Where a line in the listing contains the string "pixels", copy that line out.

Scene modeling code data
=======
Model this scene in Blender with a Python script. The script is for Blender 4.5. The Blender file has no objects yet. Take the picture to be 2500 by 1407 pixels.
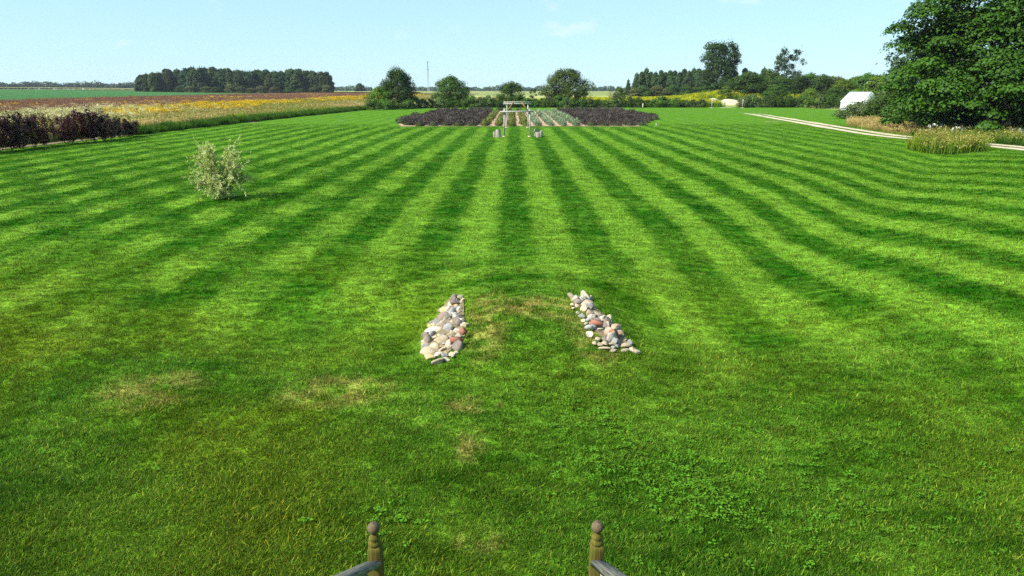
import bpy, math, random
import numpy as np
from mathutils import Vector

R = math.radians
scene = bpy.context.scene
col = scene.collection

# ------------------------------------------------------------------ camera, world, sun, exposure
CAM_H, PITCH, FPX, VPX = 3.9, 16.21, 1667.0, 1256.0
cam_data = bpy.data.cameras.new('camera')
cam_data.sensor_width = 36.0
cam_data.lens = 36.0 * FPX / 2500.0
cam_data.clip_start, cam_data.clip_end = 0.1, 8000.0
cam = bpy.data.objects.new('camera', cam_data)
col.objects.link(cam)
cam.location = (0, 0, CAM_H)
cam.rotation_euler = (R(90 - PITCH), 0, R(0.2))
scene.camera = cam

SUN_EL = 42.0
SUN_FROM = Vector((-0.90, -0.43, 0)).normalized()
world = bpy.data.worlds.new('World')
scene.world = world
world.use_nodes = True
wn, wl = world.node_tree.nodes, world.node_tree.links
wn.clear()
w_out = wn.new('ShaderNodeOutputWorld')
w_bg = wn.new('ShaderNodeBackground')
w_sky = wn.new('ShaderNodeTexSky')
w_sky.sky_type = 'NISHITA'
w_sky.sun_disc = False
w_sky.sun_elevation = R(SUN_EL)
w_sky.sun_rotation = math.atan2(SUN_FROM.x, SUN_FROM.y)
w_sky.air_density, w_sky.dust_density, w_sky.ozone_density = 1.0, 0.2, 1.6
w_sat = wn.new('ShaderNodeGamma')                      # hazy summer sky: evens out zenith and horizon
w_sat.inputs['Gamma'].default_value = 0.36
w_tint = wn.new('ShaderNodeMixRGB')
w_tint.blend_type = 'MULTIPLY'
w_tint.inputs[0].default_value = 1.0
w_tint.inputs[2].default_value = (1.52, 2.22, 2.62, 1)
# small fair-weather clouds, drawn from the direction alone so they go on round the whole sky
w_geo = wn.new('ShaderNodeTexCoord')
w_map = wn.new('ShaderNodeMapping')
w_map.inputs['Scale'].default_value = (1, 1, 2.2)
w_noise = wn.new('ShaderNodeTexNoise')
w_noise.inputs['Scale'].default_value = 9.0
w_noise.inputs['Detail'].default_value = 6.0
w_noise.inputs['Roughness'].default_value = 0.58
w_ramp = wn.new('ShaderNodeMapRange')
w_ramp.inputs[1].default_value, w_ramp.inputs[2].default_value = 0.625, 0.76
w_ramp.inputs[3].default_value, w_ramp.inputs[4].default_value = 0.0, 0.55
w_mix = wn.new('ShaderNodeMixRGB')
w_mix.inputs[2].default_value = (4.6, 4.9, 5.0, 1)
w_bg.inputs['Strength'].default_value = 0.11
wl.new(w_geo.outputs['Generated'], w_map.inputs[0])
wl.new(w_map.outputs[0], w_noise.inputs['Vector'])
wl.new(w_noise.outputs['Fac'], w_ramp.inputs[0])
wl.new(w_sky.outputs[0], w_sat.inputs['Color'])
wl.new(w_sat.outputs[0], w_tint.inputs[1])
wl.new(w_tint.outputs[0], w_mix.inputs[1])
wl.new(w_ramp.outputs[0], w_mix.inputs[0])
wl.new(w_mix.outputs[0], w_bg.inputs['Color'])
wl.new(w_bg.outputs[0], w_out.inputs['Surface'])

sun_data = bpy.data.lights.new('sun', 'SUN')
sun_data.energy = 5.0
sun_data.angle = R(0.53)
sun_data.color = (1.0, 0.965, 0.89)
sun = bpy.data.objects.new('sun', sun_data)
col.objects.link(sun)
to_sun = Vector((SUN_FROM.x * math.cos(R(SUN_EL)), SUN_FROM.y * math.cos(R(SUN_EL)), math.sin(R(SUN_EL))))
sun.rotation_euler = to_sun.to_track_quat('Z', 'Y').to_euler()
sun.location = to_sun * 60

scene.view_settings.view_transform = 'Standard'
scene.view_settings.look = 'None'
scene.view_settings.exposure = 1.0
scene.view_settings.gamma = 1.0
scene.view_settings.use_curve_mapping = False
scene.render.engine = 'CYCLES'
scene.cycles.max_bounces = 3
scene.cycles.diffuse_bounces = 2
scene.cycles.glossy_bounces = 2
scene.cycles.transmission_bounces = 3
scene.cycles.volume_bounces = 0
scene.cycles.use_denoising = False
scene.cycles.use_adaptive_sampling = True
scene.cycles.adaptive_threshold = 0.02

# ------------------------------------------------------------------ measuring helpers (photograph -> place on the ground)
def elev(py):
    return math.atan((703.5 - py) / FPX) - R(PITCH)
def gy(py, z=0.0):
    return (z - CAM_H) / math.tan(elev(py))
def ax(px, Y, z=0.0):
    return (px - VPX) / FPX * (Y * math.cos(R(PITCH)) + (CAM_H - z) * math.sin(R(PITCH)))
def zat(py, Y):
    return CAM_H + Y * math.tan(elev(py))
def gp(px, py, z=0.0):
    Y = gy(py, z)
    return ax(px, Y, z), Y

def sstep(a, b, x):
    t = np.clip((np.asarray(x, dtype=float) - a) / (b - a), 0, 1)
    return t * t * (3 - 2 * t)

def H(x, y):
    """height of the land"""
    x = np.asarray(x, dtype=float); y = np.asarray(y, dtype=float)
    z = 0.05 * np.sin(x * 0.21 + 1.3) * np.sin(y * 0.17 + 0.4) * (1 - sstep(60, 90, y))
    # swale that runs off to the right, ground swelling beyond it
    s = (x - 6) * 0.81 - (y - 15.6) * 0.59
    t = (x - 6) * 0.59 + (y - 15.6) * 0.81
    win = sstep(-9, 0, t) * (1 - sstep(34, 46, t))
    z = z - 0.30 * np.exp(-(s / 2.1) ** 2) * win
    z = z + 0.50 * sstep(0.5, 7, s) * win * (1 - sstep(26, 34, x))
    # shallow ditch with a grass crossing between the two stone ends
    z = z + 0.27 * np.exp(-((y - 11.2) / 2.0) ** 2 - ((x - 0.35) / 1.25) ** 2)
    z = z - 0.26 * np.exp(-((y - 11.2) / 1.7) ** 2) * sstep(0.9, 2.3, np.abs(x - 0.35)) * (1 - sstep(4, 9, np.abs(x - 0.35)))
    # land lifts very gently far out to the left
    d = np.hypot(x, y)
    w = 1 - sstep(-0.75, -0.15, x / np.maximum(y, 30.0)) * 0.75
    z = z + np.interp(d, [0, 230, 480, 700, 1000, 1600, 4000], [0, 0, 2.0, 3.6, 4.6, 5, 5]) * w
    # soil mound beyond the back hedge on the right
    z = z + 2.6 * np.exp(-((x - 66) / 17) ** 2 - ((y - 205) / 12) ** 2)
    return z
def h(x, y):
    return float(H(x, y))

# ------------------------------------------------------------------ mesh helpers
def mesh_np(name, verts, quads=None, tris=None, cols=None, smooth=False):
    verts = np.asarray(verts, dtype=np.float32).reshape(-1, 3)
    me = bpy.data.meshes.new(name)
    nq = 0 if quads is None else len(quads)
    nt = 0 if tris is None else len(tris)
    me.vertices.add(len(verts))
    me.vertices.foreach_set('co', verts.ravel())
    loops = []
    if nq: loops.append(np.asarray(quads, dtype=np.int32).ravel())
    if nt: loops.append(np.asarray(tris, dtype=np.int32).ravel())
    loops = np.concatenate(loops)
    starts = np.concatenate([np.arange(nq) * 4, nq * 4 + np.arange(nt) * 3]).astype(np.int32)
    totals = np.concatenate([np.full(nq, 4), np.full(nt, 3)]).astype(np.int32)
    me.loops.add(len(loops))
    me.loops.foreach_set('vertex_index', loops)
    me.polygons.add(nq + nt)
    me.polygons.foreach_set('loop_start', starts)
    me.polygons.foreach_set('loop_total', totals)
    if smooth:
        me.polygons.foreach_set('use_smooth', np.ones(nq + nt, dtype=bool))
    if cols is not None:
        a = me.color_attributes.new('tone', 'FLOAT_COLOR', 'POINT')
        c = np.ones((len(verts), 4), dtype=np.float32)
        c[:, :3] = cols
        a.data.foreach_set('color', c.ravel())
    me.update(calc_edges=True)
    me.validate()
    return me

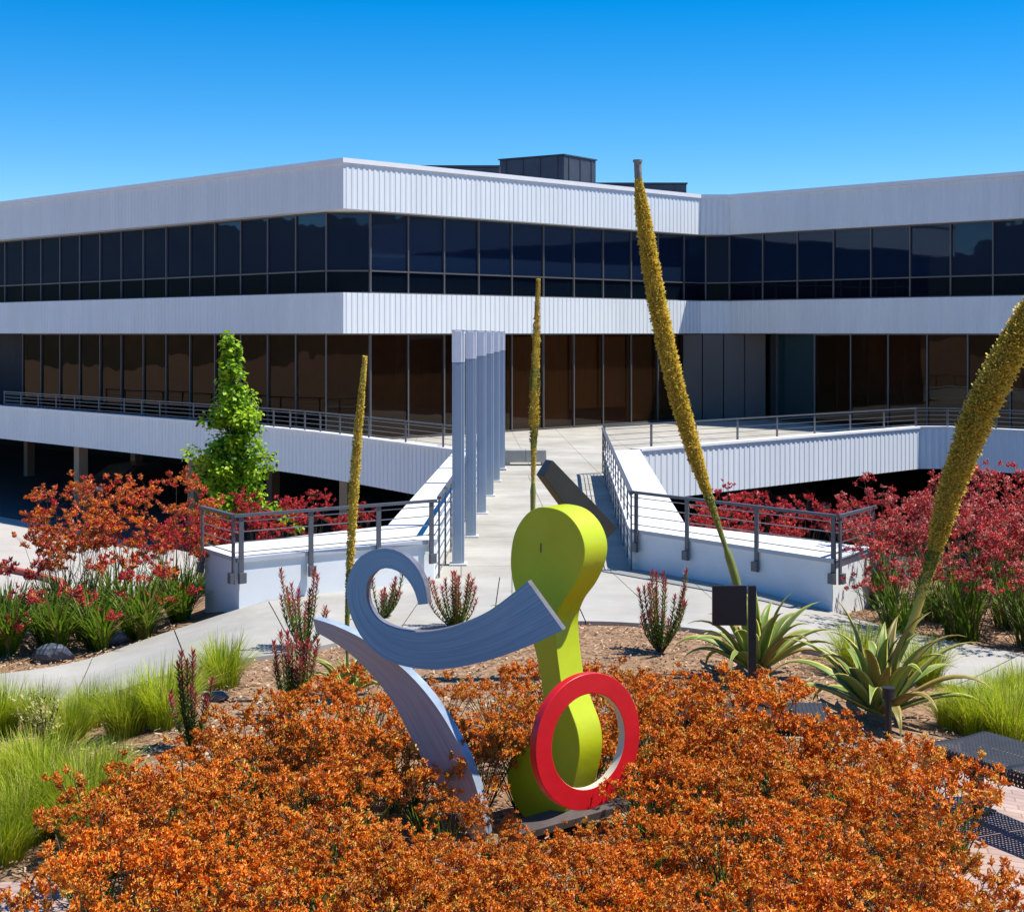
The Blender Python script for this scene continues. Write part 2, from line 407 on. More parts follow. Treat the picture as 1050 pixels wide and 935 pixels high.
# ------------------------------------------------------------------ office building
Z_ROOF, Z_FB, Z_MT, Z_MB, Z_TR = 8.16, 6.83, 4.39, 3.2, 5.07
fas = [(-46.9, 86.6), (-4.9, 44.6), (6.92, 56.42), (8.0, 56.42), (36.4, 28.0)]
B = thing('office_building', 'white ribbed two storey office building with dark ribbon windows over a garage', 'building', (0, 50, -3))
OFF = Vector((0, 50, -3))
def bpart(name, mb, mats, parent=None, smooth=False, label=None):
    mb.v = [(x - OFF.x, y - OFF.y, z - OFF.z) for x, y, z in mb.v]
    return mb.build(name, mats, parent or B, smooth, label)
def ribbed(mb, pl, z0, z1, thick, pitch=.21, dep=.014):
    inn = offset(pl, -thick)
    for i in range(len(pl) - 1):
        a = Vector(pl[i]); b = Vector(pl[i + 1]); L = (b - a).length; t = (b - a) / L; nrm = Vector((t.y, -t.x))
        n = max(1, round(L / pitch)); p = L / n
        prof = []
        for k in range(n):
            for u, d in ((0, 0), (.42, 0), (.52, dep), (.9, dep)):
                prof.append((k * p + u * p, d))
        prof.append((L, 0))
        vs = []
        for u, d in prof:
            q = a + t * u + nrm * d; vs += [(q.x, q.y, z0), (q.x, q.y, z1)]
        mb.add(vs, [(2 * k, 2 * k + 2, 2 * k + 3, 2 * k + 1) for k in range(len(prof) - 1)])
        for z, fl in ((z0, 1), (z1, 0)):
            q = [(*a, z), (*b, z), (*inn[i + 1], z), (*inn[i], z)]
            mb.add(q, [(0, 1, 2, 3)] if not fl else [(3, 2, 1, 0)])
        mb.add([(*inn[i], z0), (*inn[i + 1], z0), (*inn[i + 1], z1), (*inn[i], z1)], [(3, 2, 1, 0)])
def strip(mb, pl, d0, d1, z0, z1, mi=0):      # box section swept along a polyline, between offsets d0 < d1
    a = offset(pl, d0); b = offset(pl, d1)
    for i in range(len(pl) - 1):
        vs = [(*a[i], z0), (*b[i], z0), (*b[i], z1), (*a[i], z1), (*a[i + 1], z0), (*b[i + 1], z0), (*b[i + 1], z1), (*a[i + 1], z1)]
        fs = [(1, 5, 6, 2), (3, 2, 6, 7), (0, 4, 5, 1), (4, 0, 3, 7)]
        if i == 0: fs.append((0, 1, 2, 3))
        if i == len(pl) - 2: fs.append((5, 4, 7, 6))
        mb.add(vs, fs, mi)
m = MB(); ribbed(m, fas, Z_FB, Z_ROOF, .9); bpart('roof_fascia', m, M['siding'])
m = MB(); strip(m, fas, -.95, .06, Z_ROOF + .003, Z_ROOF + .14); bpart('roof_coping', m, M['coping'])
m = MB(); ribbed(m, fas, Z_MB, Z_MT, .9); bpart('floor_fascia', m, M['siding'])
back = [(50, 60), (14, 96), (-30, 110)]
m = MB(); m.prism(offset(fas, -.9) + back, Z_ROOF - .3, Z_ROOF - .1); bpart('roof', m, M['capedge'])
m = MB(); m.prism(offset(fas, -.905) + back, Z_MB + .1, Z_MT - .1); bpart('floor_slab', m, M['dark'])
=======
# Written answer
Model this scene in Blender with a Python script. The script is for Blender 4.5. The Blender file has no objects yet. Take the picture to be 2500 by 1407 pixels.
The Blender Python script for this scene continues. Write part 2, from line 407 on. More parts follow. Treat the picture as 1050 pixels wide and 935 pixels high.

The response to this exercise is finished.